Le spécialiste Dan Hallett est du même avis. «La performance et le talent des gestionnaires sont les grands arguments de vente des fonds individuels. À l’opposé, les fonds de fonds sont plutôt vendus comme une solution mettant l’accent sur la construction du portefeuille plutôt que sur l’obtention de rendements nécessairement élevés», indique celui qui est également vice-président et responsable, gestion d’actifs au HighView Financial Group.
Vice-président, ventes, investissements et retraite au Groupe Cloutier, Robert Lachance est bien placé pour témoigner de l’importance de la demande des épargnants pour une gestion prudente du risque.
«Avant tout, les fonds de fonds gèrent le risque et la volatilité. Ils ont généralement de bonnes performances, leurs allocations d’actifs répondent à de grands besoins et leurs fonctionnalités de rééquilibrage automatique aident les conseillers à maintenir le cap», précise-t-il.
De plus, à l’heure où chaque style de gestion a son heure de gloire, «un fonds de fonds peut en couvrir la gamme», ajoute Jean Morissette, consultant et un des fondateurs de Partenaires Cartier.
Robert Lachance estime que les fonds de fonds constituent de «beaux outils» aux mains des conseillers généralistes. En effet, s’il y a une chose que son expérience professionnelle d’une trentaine d’années lui a apprise, c’est l’importance d’encourager les consommateurs à ne pas retirer leurs billes. «Grâce aux fonds de fonds, des clients n’iront pas se réfugier dans les certificats de placement garanti lors de coups durs», signale le vice-président du Groupe Cloutier.
Le planificateur financier André Martel souscrit pleinement à cette approche de gestion du risque.
«Il y a 12 ans, j’ai compris que l’avenir de la planification financière résidait dans la stratégie et le processus, non pas dans le produit. Aux yeux de bien des gens, les rendements à court terme font la spécificité des produits individuels. C’est un piège ! Mes clients veulent protéger leur capital et bénéficier d’une croissance méthodique de leurs avoirs. Voilà pourquoi j’ai choisi de travailler avec des fonds de fonds», dit le planificateur et président du Centre financier Chicoutimi.
André Martel compare la gestion des fonds de fonds à celle des caisses de retraite. «Des comités de gestion surveillent le travail des gestionnaires. Et le rééquilibrage automatique permet de maintenir les objectifs des clients. Avec des fonds individuels, il serait difficile, par exemple, de convaincre un client de diminuer la pondération d’un fonds ayant offert une surperformance en cours d’année. De plus, je peux me concentrer sur les objectifs de mes clients en maximisant leur situation fiscale, financière et successorale», précise-t-il.

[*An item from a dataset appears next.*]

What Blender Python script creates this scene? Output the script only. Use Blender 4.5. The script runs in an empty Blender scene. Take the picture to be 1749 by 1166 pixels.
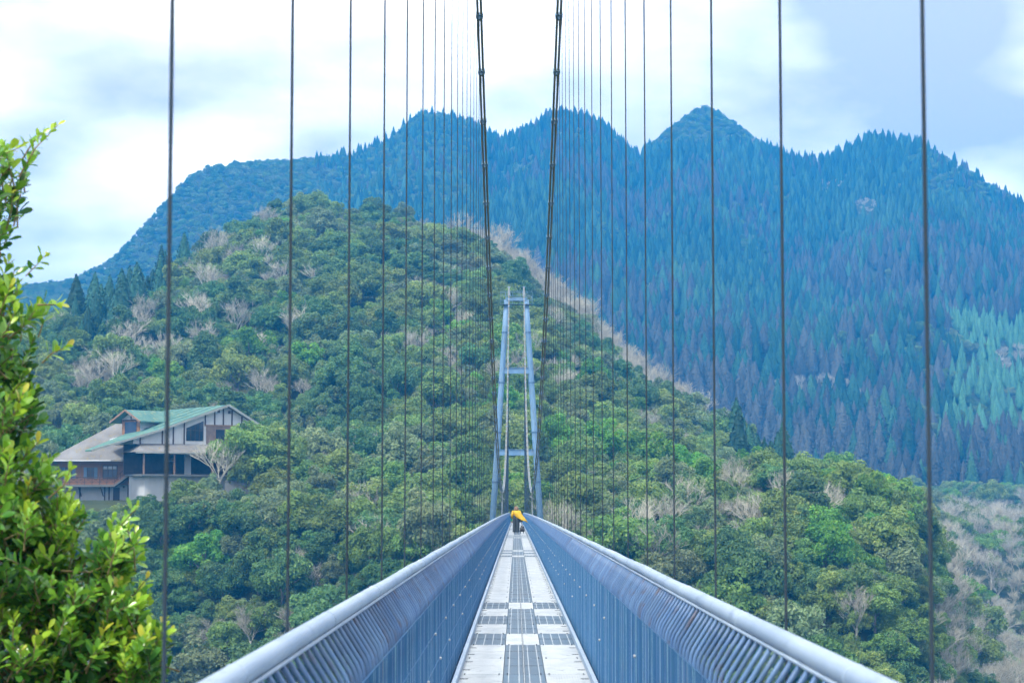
import bpy, math, random
import numpy as np
from mathutils import Vector, Matrix

random.seed(11)
rng = np.random.default_rng(7)
R = math.radians
sc = bpy.context.scene
COL = sc.collection

# ------------------------------------------------------------------ camera
CAMX, CAMZ, FPX, W0, H0 = -0.075, 1.51, 3900.0, 1749.0, 1166.0
HY, VX = 869.0, 881.0                       # where level and the bridge axis vanish in the picture
cam_d = bpy.data.cameras.new('camera')
cam = bpy.data.objects.new('camera', cam_d)
COL.objects.link(cam)
cam.location = (CAMX, 0, CAMZ)
PITCH = math.atan((HY - H0 / 2) / FPX)
YAW = math.atan((VX - W0 / 2) / FPX)
cam.rotation_euler = (math.pi / 2 + PITCH, 0, YAW)
cam_d.sensor_width = 36
cam_d.lens = 36 * FPX / W0
cam_d.clip_start = 0.1
cam_d.clip_end = 12000
cam_d.dof.use_dof = True
cam_d.dof.focus_distance = 55
cam_d.dof.aperture_fstop = 9.0
sc.camera = cam

# ------------------------------------------------------------------ sky, sun, exposure
SUN_EL, SUN_AZ = R(52), R(215)              # azimuth clockwise from +Y
world = bpy.data.worlds.new('World')
sc.world = world
world.use_nodes = True
wn, wl = world.node_tree.nodes, world.node_tree.links
wn.clear()
w_out = wn.new('ShaderNodeOutputWorld')
w_bg = wn.new('ShaderNodeBackground')
w_bg.inputs['Strength'].default_value = 0.12
sky = wn.new('ShaderNodeTexSky')
sky.sky_type = 'NISHITA'
sky.sun_disc = False
sky.sun_elevation = SUN_EL
sky.sun_rotation = SUN_AZ
tc = wn.new('ShaderNodeTexCoord')
sep = wn.new('ShaderNodeSeparateXYZ')
wl.new(tc.outputs['Generated'], sep.inputs[0])
zadd = wn.new('ShaderNodeMath'); zadd.operation = 'ADD'; zadd.inputs[1].default_value = 0.32
zmax = wn.new('ShaderNodeMath'); zmax.operation = 'MAXIMUM'; zmax.inputs[1].default_value = 0.0
wl.new(sep.outputs['Z'], zmax.inputs[0]); wl.new(zmax.outputs[0], zadd.inputs[0])
div = wn.new('ShaderNodeVectorMath'); div.operation = 'DIVIDE'
comb = wn.new('ShaderNodeCombineXYZ')
for k in range(3):
    wl.new(zadd.outputs[0], comb.inputs[k])
wl.new(tc.outputs['Generated'], div.inputs[0]); wl.new(comb.outputs[0], div.inputs[1])
n1 = wn.new('ShaderNodeTexNoise'); n1.inputs['Scale'].default_value = 1.15; n1.inputs['Detail'].default_value = 5
n1.inputs['Roughness'].default_value = 0.5; n1.inputs['Distortion'].default_value = 0.5
mp = wn.new('ShaderNodeMapping'); mp.inputs['Location'].default_value = (3.3, 1.7, 0.0); mp.inputs['Scale'].default_value = (1.0, 0.62, 1.0)
wl.new(div.outputs[0], mp.inputs[0]); wl.new(mp.outputs[0], n1.inputs['Vector'])
ramp = wn.new('ShaderNodeValToRGB')
ramp.color_ramp.elements[0].position = 0.36; ramp.color_ramp.elements[0].color = (0.8, 0.8, 0.8, 1)
ramp.color_ramp.elements[1].position = 0.52; ramp.color_ramp.elements[1].color = (1, 1, 1, 1)
wl.new(n1.outputs['Fac'], ramp.inputs[0])
# shaded cloud against bright cloud
n2 = wn.new('ShaderNodeTexNoise'); n2.inputs['Scale'].default_value = 3.0; n2.inputs['Detail'].default_value = 6
n2.inputs['Roughness'].default_value = 0.46
mp2 = wn.new('ShaderNodeMapping'); mp2.inputs['Location'].default_value = (9.4914, 13.1494, 0.0)
wl.new(div.outputs[0], mp2.inputs[0]); wl.new(mp2.outputs[0], n2.inputs['Vector'])
ramp2 = wn.new('ShaderNodeValToRGB')
ramp2.color_ramp.elements[0].position = 0.41; ramp2.color_ramp.elements[0].color = (0.25, 0.238, 0.235, 1)
ramp2.color_ramp.elements[1].position = 0.70; ramp2.color_ramp.elements[1].color = (1.0, 0.97, 0.93, 1)
wl.new(n2.outputs['Fac'], ramp2.inputs[0])
cl = wn.new('ShaderNodeVectorMath'); cl.operation = 'SCALE'; cl.inputs['Scale'].default_value = 12.0
wl.new(ramp2.outputs['Color'], cl.inputs[0])
mixw = wn.new('ShaderNodeMix'); mixw.data_type = 'RGBA'
wl.new(ramp.outputs['Color'], mixw.inputs['Factor'])
wl.new(sky.outputs[0], mixw.inputs[6]); wl.new(cl.outputs[0], mixw.inputs[7])
wl.new(mixw.outputs[2], w_bg.inputs['Color'])
wl.new(w_bg.outputs[0], w_out.inputs['Surface'])

sun_d = bpy.data.lights.new('sun', 'SUN')
sun_d.energy = 1.5
sun_d.angle = R(12)
sun_d.color = (1.0, 0.96, 0.88)
sun = bpy.data.objects.new('sun', sun_d)
COL.objects.link(sun)
sdir = Vector((math.sin(SUN_AZ) * math.cos(SUN_EL), math.cos(SUN_AZ) * math.cos(SUN_EL), math.sin(SUN_EL)))
sun.rotation_euler = sdir.to_track_quat('Z', 'Y').to_euler()

vs = sc.view_settings
vs.view_transform = 'Standard'; vs.look = 'None'; vs.gamma = 1.0; vs.use_curve_mapping = False
vs.exposure = 1.65
sc.render.engine = 'CYCLES'
cy = sc.cycles
cy.use_denoising = True
cy.max_bounces = 5; cy.diffuse_bounces = 3; cy.glossy_bounces = 2; cy.transmission_bounces = 3
cy.volume_bounces = 0; cy.transparent_max_bounces = 8
cy.caustics_reflective = False; cy.caustics_refractive = False
cy.sample_clamp_indirect = 4.0
cy.use_adaptive_sampling = True; cy.adaptive_threshold = 0.03

# ------------------------------------------------------------------ helpers
def lin(r, g, b):
    f = lambda c: (c / 12.92 if c <= 0.04045 else ((c + 0.055) / 1.055) ** 2.4)
    return (f(r / 255), f(g / 255), f(b / 255), 1)

class NT:
    def __init__(s, name):
        s.m = bpy.data.materials.new(name); s.m.use_nodes = True
        s.n, s.l = s.m.node_tree.nodes, s.m.node_tree.links
        s.n.clear()
        s.out = s.n.new('ShaderNodeOutputMaterial')
    def node(s, t, **kw):
        x = s.n.new(t)
        for k, v in kw.items():
            setattr(x, k, v)
        return x
    def noise(s, scale, detail=4, vec=None, rough=0.55):
        x = s.n.new('ShaderNodeTexNoise')
        x.inputs['Scale'].default_value = scale; x.inputs['Detail'].default_value = detail
        x.inputs['Roughness'].default_value = rough
        if vec is not None: s.l.new(vec, x.inputs['Vector'])
        return x.outputs['Fac']
    def ramp(s, fac, stops):
        x = s.n.new('ShaderNodeValToRGB')
        e = x.color_ramp.elements
        while len(e) < len(stops): e.new(0.5)
        for el, (p, c) in zip(e, stops):
            el.position = p; el.color = c if len(c) == 4 else (*c, 1)
        s.l.new(fac, x.inputs[0])
        return x.outputs['Color']
    def mix(s, fac, a, b, mode='MIX'):
        x = s.n.new('ShaderNodeMix'); x.data_type = 'RGBA'; x.blend_type = mode
        for sock, v in ((x.inputs['Factor'], fac), (x.inputs[6], a), (x.inputs[7], b)):
            if hasattr(v, 'links') or hasattr(v, 'is_linked'): s.l.new(v, sock)
            else: sock.default_value = v if isinstance(v, (int, float)) else (*v[:3], 1)
        return x.outputs[2]
    def principled(s, color, rough=0.6, metal=0.0, spec=0.4, bump=None, bump_d=0.02, bump_s=0.4):
        p = s.n.new('ShaderNodeBsdfPrincipled')
        if hasattr(color, 'is_linked'): s.l.new(color, p.inputs['Base Color'])
        else: p.inputs['Base Color'].default_value = (*color[:3], 1)
        if hasattr(rough, 'is_linked'): s.l.new(rough, p.inputs['Roughness'])
        else: p.inputs['Roughness'].default_value = rough
        p.inputs['Metallic'].default_value = metal
        p.inputs['Specular IOR Level'].default_value = spec
        if bump is not None:
            b = s.n.new('ShaderNodeBump'); b.inputs['Distance'].default_value = bump_d; b.inputs['Strength'].default_value = bump_s
            s.l.new(bump, b.inputs['Height']); s.l.new(b.outputs[0], p.inputs['Normal'])
        s.l.new(p.outputs[0], s.out.inputs['Surface'])
        return p

def objcoord(t):
    return t.node('ShaderNodeTexCoord').outputs['Object']

def weathered(name, c1, c2, scale=3.0, rough=0.5, metal=0.0, spec=0.4, stretch=(1, 1, 1), bump=0.0, rnd=0.0, c3=None, world=False):
    t = NT(name)
    if world:
        v = t.node('ShaderNodeNewGeometry').outputs['Position']
    else:
        v = objcoord(t)
    m = t.node('ShaderNodeMapping'); m.inputs['Scale'].default_value = stretch
    t.l.new(v, m.inputs[0])
    n = t.noise(scale, 6, m.outputs[0], 0.62)
    col = t.ramp(n, [(0.32, c1), (0.68, c2)])
    if c3 is not None:
        n3 = t.noise(scale * 3.7, 5, m.outputs[0], 0.6)
        f = t.ramp(n3, [(0.56, (0, 0, 0)), (0.70, (1, 1, 1))])
        col = t.mix(f, col, c3)
    if rnd:
        oi = t.node('ShaderNodeObjectInfo')
        hsv = t.node('ShaderNodeHueSaturation')
        mr = t.node('ShaderNodeMapRange'); mr.inputs[3].default_value = 1 - rnd; mr.inputs[4].default_value = 1 + rnd
        t.l.new(oi.outputs['Random'], mr.inputs[0]); t.l.new(mr.outputs[0], hsv.inputs['Value'])
        t.l.new(col, hsv.inputs['Color']); col = hsv.outputs[0]
    bn = t.noise(scale * 9, 4, m.outputs[0]) if bump else None
    t.principled(col, rough, metal, spec, bn, 0.01, bump)
    return t.m

class MB:
    """collects shapes into one mesh"""
    def __init__(s): s.v, s.f, s.mi = [], [], []
    def add(s, vs, fs, mi=0):
        o = len(s.v)
        s.v += [tuple(v) for v in vs]
        s.f += [tuple(i + o for i in f) for f in fs]
        s.mi += [mi] * len(fs)
    def box(s, x0, x1, y0, y1, z0, z1, mi=0):
        s.add([(x0, y0, z0), (x1, y0, z0), (x1, y1, z0), (x0, y1, z0), (x0, y0, z1), (x1, y0, z1), (x1, y1, z1), (x0, y1, z1)],
              [(0, 3, 2, 1), (4, 5, 6, 7), (0, 1, 5, 4), (1, 2, 6, 5), (2, 3, 7, 6), (3, 0, 4, 7)], mi)
    def tube(s, path, rad, n=8, mi=0, cap=True):
        P = [Vector(p) for p in path]
        rad = rad if isinstance(rad, (list, tuple)) else [rad] * len(P)
        o = len(s.v); prev = None
        for i, p in enumerate(P):
            t = (P[min(i + 1, len(P) - 1)] - P[max(i - 1, 0)]).normalized()
            if prev is None:
                a = Vector((1, 0, 0)) if abs(t.x) < 0.8 else Vector((0, 0, 1))
                u = t.cross(a).normalized()
            else:
                u = (prev - t * prev.dot(t)).normalized()
            prev = u; w = t.cross(u)
            for k in range(n):
                an = 2 * math.pi * k / n
                s.v.append(tuple(p + (u * math.cos(an) + w * math.sin(an)) * rad[i]))
        for i in range(len(P) - 1):
            for k in range(n):
                a, b = o + i * n + k, o + i * n + (k + 1) % n
                s.f.append((a, b, b + n, a + n)); s.mi.append(mi)
        if cap:
            s.f.append(tuple(o + k for k in reversed(range(n)))); s.mi.append(mi)
            e = o + (len(P) - 1) * n
            s.f.append(tuple(e + k for k in range(n))); s.mi.append(mi)
    def bar(s, a, b, wx, wz, mi=0):
        """square bar from a to b"""
        a, b = Vector(a), Vector(b)
        t = (b - a).normalized()
        up = Vector((0, 0, 1)) if abs(t.z) < 0.9 else Vector((0, 1, 0))
        u = t.cross(up).normalized() * wx / 2; w = u.cross(t).normalized() * wz / 2
        s.add([a - u - w, a + u - w, a + u + w, a - u + w, b - u - w, b + u - w, b + u + w, b - u + w],
              [(0, 1, 2, 3), (7, 6, 5, 4), (0, 4, 5, 1), (1, 5, 6, 2), (2, 6, 7, 3), (3, 7, 4, 0)], mi)
    def slab(s, poly, thick, nrm=(0, 0, -1), mi=0):
        """flat polygon thickened along nrm"""
        n = len(poly); d = Vector(nrm) * thick
        P = [Vector(p) for p in poly]
        s.add(P + [p + d for p in P], [tuple(range(n)), tuple(range(2 * n - 1, n - 1, -1))] +
              [(i, i + n, (i + 1) % n + n, (i + 1) % n) for i in range(n)], mi)
    def mesh(s, name, mats, smooth=False):
        me = bpy.data.meshes.new(name)
        me.from_pydata(s.v, [], s.f)
        for m in (mats if isinstance(mats, (list, tuple)) else [mats]): me.materials.append(m)
        if any(s.mi): me.polygons.foreach_set('material_index', s.mi)
        if smooth: me.polygons.foreach_set('use_smooth', [True] * len(me.polygons))
        me.update()
        return me
    def build(s, name, mats, parent=None, smooth=False, loc=None):
        return link(name, s.mesh(name, mats, smooth), parent, loc)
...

Afin de faciliter le partage de sa vision d’investissement, le planificateur aime utiliser la métaphore du joueur de baseball. «On ne frappera pas de coups de circuit, mais sur un période d’au moins cinq ans, on marquera autant de points que les cogneurs tout en évitant leurs périodes de disette», dit-il.
En conséquence, les fonds de fonds de cinq étoiles ne sont pas souvent dans la ligne de mire du planificateur. «Quels risques les gestionnaires ont-ils pris afin de récolter leurs cinq étoiles ? Peut-être trop ! Quand on a mis en place la stratégie et le processus, les fonds de trois et quatre étoiles procurent généralement les rendements et la stabilité souhaités», dit André Martel.

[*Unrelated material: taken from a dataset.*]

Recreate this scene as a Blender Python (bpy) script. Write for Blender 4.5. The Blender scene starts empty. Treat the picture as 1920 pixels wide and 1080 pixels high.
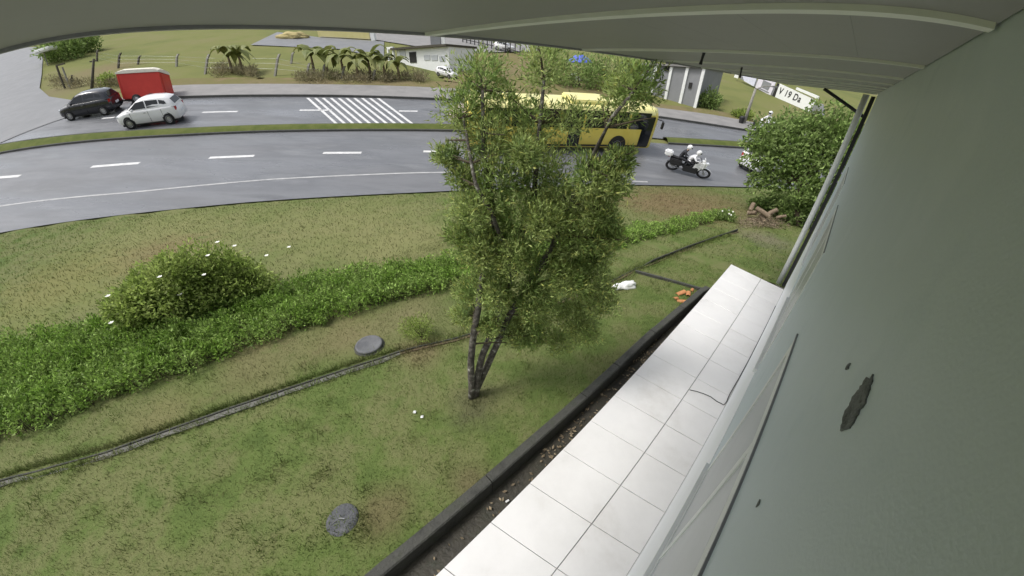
import bpy, bmesh, math, random
import numpy as np
from mathutils import Vector, Matrix, noise

random.seed(7); rng = np.random.default_rng(7)
SC = bpy.context.scene
COL = SC.collection

# ------------------------------------------------------------------ camera (wide CCTV lens), world, sun, exposure
CAM_H = 4.0
LF, LA, LB = 630.32, -0.25893, 0.09175          # lens: theta = u(1+LA u^2+LB u^3), u = pixels(1920 wide)/LF
PITCH, ROLL, AZ = 0.58413, 0.02152, 0.78075
fwd = Vector((0, math.cos(PITCH), -math.sin(PITCH)))
r0 = Vector((1, 0, 0)); u0 = r0.cross(fwd)
rt = r0*math.cos(ROLL) + u0*math.sin(ROLL); up = -r0*math.sin(ROLL) + u0*math.cos(ROLL)
CR = Matrix((rt, up, -fwd)).transposed()
cd = bpy.data.cameras.new('camera'); cam = bpy.data.objects.new('camera', cd); COL.objects.link(cam)
cam.matrix_world = Matrix.Translation((0, 0, CAM_H)) @ CR.to_4x4()
cd.type = 'PANO'; cd.panorama_type = 'FISHEYE_LENS_POLYNOMIAL'
cd.sensor_width = 36.0; cd.sensor_fit = 'HORIZONTAL'
um = (1920/36.0)/LF
cd.fisheye_polynomial_k0 = 0; cd.fisheye_polynomial_k1 = -um; cd.fisheye_polynomial_k2 = 0
cd.fisheye_polynomial_k3 = -LA*um**3; cd.fisheye_polynomial_k4 = -LB*um**4
cd.fisheye_fov = math.radians(179)
cd.clip_start = 0.01; cd.clip_end = 3000
SC.camera = cam

w = bpy.data.worlds.new('World'); SC.world = w; w.use_nodes = True
nt = w.node_tree; nt.nodes.clear()
sky = nt.nodes.new('ShaderNodeTexSky'); sky.sky_type = 'NISHITA'; sky.sun_disc = False
SUN_EL, SUN_AZ = math.radians(58), math.radians(-105)
sky.sun_elevation = SUN_EL; sky.sun_rotation = SUN_AZ
sky.dust_density = 4; sky.air_density = 1.2
hs = nt.nodes.new('ShaderNodeHueSaturation'); hs.inputs['Saturation'].default_value = 0.36
bg = nt.nodes.new('ShaderNodeBackground'); bg.inputs['Strength'].default_value = 0.14
wo = nt.nodes.new('ShaderNodeOutputWorld')
nt.links.new(sky.outputs[0], hs.inputs['Color']); nt.links.new(hs.outputs[0], bg.inputs[0]); nt.links.new(bg.outputs[0], wo.inputs[0])
sd = bpy.data.lights.new('sun', 'SUN'); sd.energy = 1.4; sd.angle = math.radians(14); sd.color = (1, .975, .94)
sun = bpy.data.objects.new('sun', sd); COL.objects.link(sun)
sun.rotation_euler = Vector((math.sin(SUN_AZ)*math.cos(SUN_EL), math.cos(SUN_AZ)*math.cos(SUN_EL), math.sin(SUN_EL))).to_track_quat('Z', 'Y').to_euler()
SC.view_settings.view_transform = 'Standard'; SC.view_settings.look = 'None'
SC.view_settings.gamma = 1; SC.view_settings.use_curve_mapping = False
SC.view_settings.exposure = 0.45
SC.render.engine = 'CYCLES'
try: SC.cycles.max_bounces = 6; SC.cycles.use_denoising = True
except Exception: pass

# ------------------------------------------------------------------ measuring helpers
DV = Vector((math.sin(AZ), math.cos(AZ), 0))      # along the building wall
PV = Vector((math.cos(AZ), -math.sin(AZ), 0))     # into the wall
def W(t, s, z=0.0): t = float(t); s = float(s); return PV*t + DV*s + Vector((0, 0, z))
def ts(v): return v.dot(PV), v.dot(DV)
def ray(x, y):
    dx, dy = x-960.0, y-540.0; r = math.hypot(dx, dy)+1e-9; u = r/LF; th = u*(1+LA*u*u+LB*u**3)
    return CR @ Vector((dx/r*math.sin(th), -dy/r*math.sin(th), -math.cos(th)))
CAMP = Vector((0, 0, CAM_H))
RC, RX, RY = -3.434, -.0686, .176                  # the sloping street plane
def RP(x, y): return RC + RX*x + RY*y
def rp(px, py, off=0.0):                           # point of the street plane
    d = ray(px, py); return CAMP + d*((CAM_H-RC-off)/(RX*d.x+RY*d.y-d.z))
EX = [(-90, -11), (-20.8, 9.7), (-16.3, 11.1), (-10.3, 12.9), (-3.3, 14.6), (5.9, 17.1), (13.3, 18.7), (60, 29)]
def yE(x):
    for (a, b), (c, d) in zip(EX, EX[1:]):
        if x <= c: return b+(d-b)*(x-a)/(c-a)
    return EX[-1][1]
KL = [(-6, -1.66), (-.24, -1.66), (1.7, -1.62), (3.2, -1.57), (5.1, -1.53), (7.6, -1.36), (7.9, -1.22), (12, -1.2)]
def tk(s):
    for (a, b), (c, d) in zip(KL, KL[1:]):
        if s <= c: return b+(d-b)*(max(s, a)-a)/(c-a)
    return KL[-1][1]
def zg(x, y):
    ye = yE(x)
    if y >= ye: return RP(x, y)
    t, s = x*PV.x+y*PV.y, x*DV.x+y*DV.y
    a = math.hypot(max(0, -1.55-t), max(0, s-9.4)); b = (ye-y)*.965
    k = a/(a+b+1e-6)
    return -.12 + k*(RP(x, ye)+.12)
def gp(px, py, off=0.0):                           # point of the ground seen at a pixel
    d = ray(px, py); lo = 0.5; st = .1
    while lo < 250:
        q = CAMP + d*(lo+st)
        if q.z < zg(q.x, q.y)+off:
            a, b = lo, lo+st
            for _ in range(30):
                m = (a+b)/2; q = CAMP+d*m
                if q.z < zg(q.x, q.y)+off: b = m
                else: a = m
            return CAMP+d*b
        lo += st; st = max(.1, lo*.02)
    return CAMP+d*250
def vtop(base, px, py):                            # height over a base point at which a pixel's ray passes
    d = ray(px, py); h = math.hypot(base.x, base.y); k = h/math.hypot(d.x, d.y)
    return CAM_H+d.z*k-base.z
def onray(px, py, hd):                             # point on a pixel's ray at a horizontal distance
    d = ray(px, py); return CAMP+d*(hd/math.hypot(d.x, d.y))

# ------------------------------------------------------------------ object helpers
def tag(o, label=None, cat=None, group=None, kind=None):
    if label: o['label'] = label
    if cat: o['category'] = cat
    if group: o['group'] = group
    if kind: o['kind'] = kind
    return o
def empty(name, loc=(0, 0, 0), label=None, cat=None, group=None):
    o = bpy.data.objects.new(name, None); COL.objects.link(o); o.location = loc; o.empty_display_size = .2
    return tag(o, label, cat, group)
def link(name, me, mat=None, parent=None, smooth=False):
    o = bpy.data.objects.new(name, me); COL.objects.link(o)
    if mat is not None:
        for m in (mat if isinstance(mat, (list, tuple)) else [mat]): me.materials.append(m)
    if smooth and len(me.polygons): me.polygons.foreach_set('use_smooth', [True]*len(me.polygons))
    if parent is not None: o.parent = parent
    return o
def obj(name, bm, mat=None, parent=None, smooth=False):
    me = bpy.data.meshes.new(name); bm.normal_update(); bm.to_mesh(me); bm.free()
    return link(name, me, mat, parent, smooth)
def npmesh(name, V, F, mat, parent=None, smooth=False):
    V = np.asarray(V, np.float32); F = np.asarray(F, np.int32); n, k = F.shape
    me = bpy.data.meshes.new(name); me.vertices.add(len(V)); me.vertices.foreach_set('co', V.ravel())
    me.loops.add(n*k); me.loops.foreach_set('vertex_index', F.ravel())
    me.polygons.add(n); me.polygons.foreach_set('loop_start', np.arange(0, n*k, k, dtype=np.int32))
    me.polygons.foreach_set('loop_total', np.full(n, k, np.int32))
    me.update(calc_edges=True); me.validate()
    return link(name, me, mat, parent, smooth)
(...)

Toutefois, faut-il conserver les fonds de fonds d’une ou deux étoiles ? Comment expliquer leur grande permanence, contrairement aux fonds individuels, où ils sont rapidement éliminés ?
«Un fonds de fonds d’une ou deux étoiles ne doit pas être un signal de vente. Ça peut même être un signal d’achat, selon la direction des marchés. Toutefois, certains de ces fonds de fonds peuvent être trop complaisants et manquer d’esprit critique. Bien souvent, il s’agira de fonds maison. On ne se met pas soi-même à la porte», signale Jean Morissette.
Et si les ventes de fonds de fonds fluctuent, c’est aussi en raison de la psychologie générale des investisseurs.
«Après une période baissière, les investisseurs privilégient les fonds de fonds. À l’heure actuelle, beaucoup tentent de capter les rendements élevés des vagues de produits comme les cryptomonnaies et la marijuana, ou encore des technologies. Lorsqu’ils se seront brûlé les doigts, plusieurs reviendront vers une approche fonds de fonds basée sur de meilleurs équilibres entre les styles et classes d’actif», affirme Dan Hallett.